August 5, 2016

A good reason not to move to Arizona

Arizona Daily Star 

The fortunes of a local woman took a disastrous turn when she loaned her car to her son so he could take her granddaughter to school.

Her son was arrested on suspicion of credit-card fraud in Oro Valley and police seized the woman’s orange 2005 Mini Cooper, which she said in court documents she needed to drive to her $14-an-hour job at Red Lobster.

She hired a lawyer — the court does not provide lawyers in civil matters — to challenge the seizure and subsequent forfeiture proceedings. Authorities agreed on July 7 to return her car, but first she had to pay $2,000 into the Pima County Anti-Racketeering Fund, with $1,500 going to Oro Valley police and $500 to the County Attorney’s Office.

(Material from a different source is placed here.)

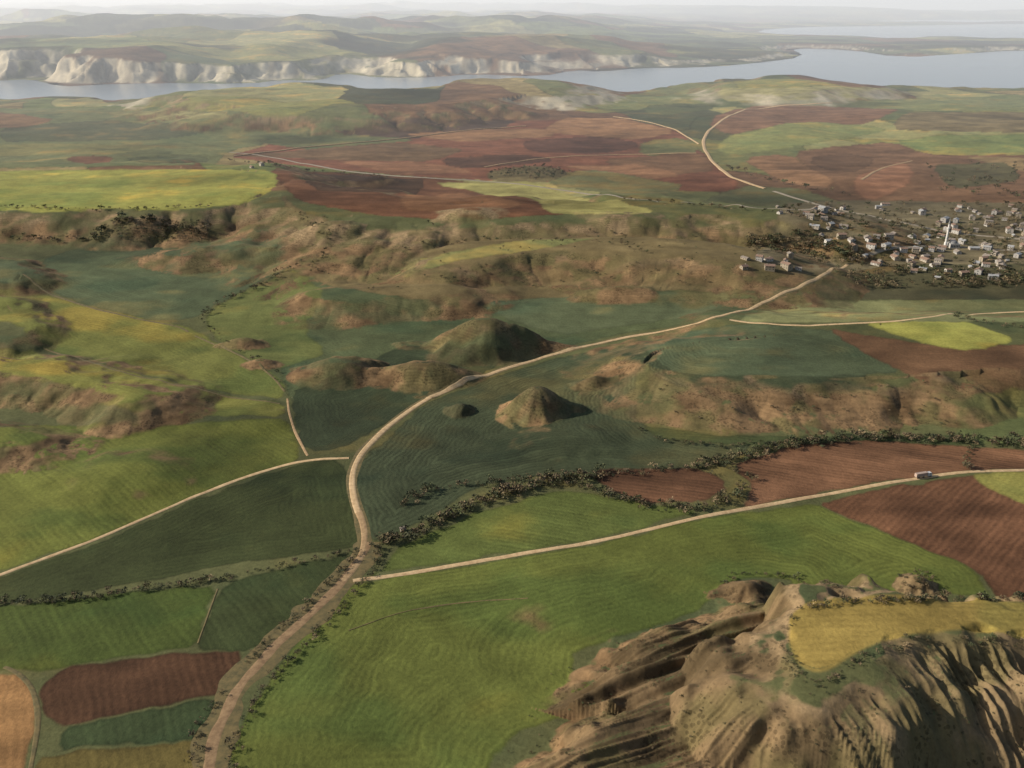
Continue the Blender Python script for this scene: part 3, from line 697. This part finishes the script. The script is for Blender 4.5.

In her case and four others recently settled in Pima County, prosecutors decided to return the vehicle, implying it was not subject to forfeiture. So why did the owner have to pay?

The agreements were reached through confidential negotiations, not by a judge’s ruling in open court, so the public record does not provide a clear answer to that question.

1 comment:

Strelnikov said...

If you run "Pima County Anti-Racketeering Fund", the reader begins finding all sorts of interesting things, like how in 2008 Pima County Attorney Barbara LaWall spent $15,200 in anti-racketeering funds to make a full color booklet of her decade in office.( http://archive.azcentral.com/news/articles/0131az-booklet31-on.html )

In 2003, the same fund was wiped out after National Century Financial Enterpises went under, a company the county was heavily invested in. Arizona lost 131 million dollars total.
( http://tucsoncitizen.com/morgue2/2003/07/24/195516-county-loses-15m-in-bad-investment/ )

In short, it's a slush fund with a bad history which probably goes back further than 2003.